La obsesión del artista por la geometría y la repetición cuentan con esta vis abismática: el intento de rememorar el rito iniciático a partir del cual una traza se recarga simbólicamente, una huella alude a otra cosa, un surco abre la topografía de lo posible a nuevas alteridades. Y todo, repetimos, acontece en el ínterin, en esos dos instantes más allá de la vigilia y más acá del sueño: en el trance de pasar de una cosa a la otra.  


Pasar del punto, a la recta y de ahí al plano: todo se basa en una pulsión de repetición llevada al límite de lo enfermiza y que colinda, como señaló Freud, con la pulsión de muerte y la vuelta al origen. Es decir: no hay más allá que los límites de una geometría, todo está ya germinado en una retícula, en una línea.
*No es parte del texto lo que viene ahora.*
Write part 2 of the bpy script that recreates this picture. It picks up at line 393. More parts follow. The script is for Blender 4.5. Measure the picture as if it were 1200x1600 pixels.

En definitiva, la cama de Monteagudo –y con ello la serie de trabajos que forman esta exposición– aluden a un juego de escapismo que, pese a que sabemos que no hay escapatoria –pese a que sabemos que no hay origen al que retroceder–, hemos de postular como salida ante la decepción que nos provoca la realidad y el terror de que, tras el sueño, hayamos perdido nuestra identidad. Vivimos sumidos en una atroz melancolía ante esta realidad diezmada o en las pesadillas de nuestros terrores nocturnos. Ante ello: de acuerdo, no hay afuera ninguno; pero lo que nos toca es responder a ese tintineo que nos llama a volverlo a intentar. 
            Para concluir un apunte: Adorno, no muy dado a ver con buenos ojos esta forma de arte de sesgo psicológico, refiriéndose a este tipo de artista señalaba que “la imago del artista queda distorsionada en la de alguien tolerado, en la de un neurótico integrado en la sociedad de la división del trabajo”. No voy a ser yo quien diga si Monteagudo es un neurótico o no: pero lo que sí que es cierto es que alguien debe seguir proponiendo vías alternativas de escape. Quizá el arte ya no salve, quizá no haya ya resquicio por el que huir despavorido ni bunker donde desaparecer: pero, pese a todo, se ha de seguir intentando.